Immigrazione, problema europeo

Già da tempo il Governo italiano insiste nel reclamare maggiore solidarietà europea nel fare fronte al crescente e ormai insostenibile flusso d’immigrati dall’Africa. Qualche risultato l’aveva già ottenuto Renzi, ma solo ora appare da parte delle Autorità di Bruxelles e dei principali nostri partner e alleati una maggiore coscienza del problema. Il Presidente della Commissione, Juncker, parla di “Italia eroica”, la Merkel proclama l’esigenza di essere a nostro fianco. Retorica, per ora, ma che è da sperare preluda a qualche gesto concreto.

L’immigrazione dall’Africa, come a suo tempo quello della rotta balcanica, non è e non può essere il problema di un solo o di pochi Paesi soltanto, esposti per la loro posizione geografica e per la loro tradizione umanitaria. Si capisce naturalmente la riluttanza di Paesi geograficamente decentrati, e quindi assai meno interessati al fenomeno, a farsi carico di una parte dell’onere, ma si tratta di un punto fondamentale che attiene all’anima della costruzione europea, che non può essere solo una faccenda di mercato comune e moneta unica, o di regole bancarie, ma spinta ad affrontare in comune i problemi, come in comune si profitta dei vantaggi.
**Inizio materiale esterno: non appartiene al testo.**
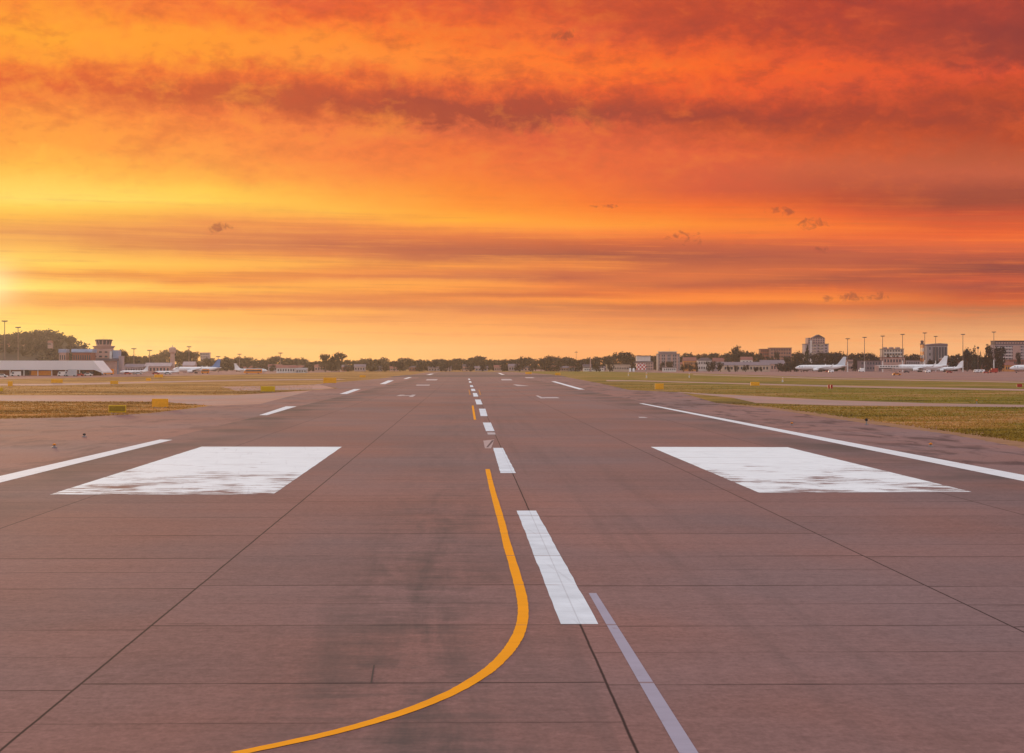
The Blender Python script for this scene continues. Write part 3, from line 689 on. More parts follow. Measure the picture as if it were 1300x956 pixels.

Paesi come la Polonia e l’Ungheria, che si sottraggono a questo obbligo, sono tra quelli che più si sono giovati e si giovano tanto degli aiuti europei quanto della libertà di circolazione di merci, capitali e persone.

Quando diciamo che l’immigrazione è un problema europeo, cosa intendiamo con precisione? Intendiamo innanzitutto che l’Europa si dia regole comuni di accoglienza e le faccia rispettare, che il flusso d’immigrati sia equamente ripartito tra tutti i membri, naturalmente in proporzione alla loro popolazione, che l’Europa si faccia carico della politica di lotta al traffico di essere umani condotto dai criminali scafisti, significa che il costo dell’assistenza ai profughi sia sostenuto da tutta l’Unione. E significa infine che l’Unione nel suo insieme conduca una politica estera rivolta a stabilizzare le zone di origine (Libia in particolare) e a creare in Africa condizioni di sviluppo economico-sociale.

Tutto questo non esime l’Italia dagli obblighi che, da grande Paese qual è, deve svolgere. Ma il senso di un’alleanza che non è solo commerciale sta nel fatto che questi obblighi possano essere affrontati coll’appoggio e la partecipazione di tutti. Altrimenti, all’Italia non resterà da fare che quello che viene annunciandosi in questi giorni: chiudere i suoi porti e limitare gli accessi.

Oltre che rappresentare un elemento basico di solidarietà, l’azione europea per l’immigrazione costituisce anche un imperativo politico nell’interesse dell’Unione stessa. L’indifferenza o l’egoismo non possono che aumentare il discredito in cui una parte della popolazione tiene le istituzioni europee e incoraggiarla a voltare loro le spalle. Difficilmente l’Unione, dopo l’uscita britannica, potrebbe reggere il colpo di una diaspora dell’Italia, cioè di uno dei sei fondatori e della seconda o terza economia del Continente. Ma non si tratta di un’ipotesi folle. L’immigrazione e il terrorismo sono fenomeni in massima parte separati, ma a torto o a ragione c’è gente che li identifica, e non solo in Italia la Lega e Casa Pound. Nel resto d’Europa i segnali non mancano; a Londra e a Parigi si sono verificati attacchi alla comunità islamiche, all’uscita di moschee. Atti male organizzati e isolati, ma che sono la spia inquietante di una reazione che si diffonde a livello popolare di fronte agli attentati opera del fanatismo islamico. È una reazione ovviamente da deplorare, ma che pone alle Autorità di sicurezza la prospettiva di dover combattere su due fronti.

C’è gente che ovviamente ha interesse a soffiare sul fuoco e provocare o allargare l’odio tra comunità diverse: non solo la destra estrema e fanatica, ma anche quelli che, nel mondo islamico, puntano ad aprire una vera e propria guerra civile e un vero scontro di civiltà. Non siamo ancora a questo punto, ma ci riflettano tutti: i Governi, le istituzioni di Bruxelles, e i rappresentanti di quelle comunità islamiche che in grandissima maggioranza aspirano solo a vivere in pace in mezzo a noi. L’eccesso di tolleranza, o l’indifferenza, possono prepararci un risveglio molto sgradevole.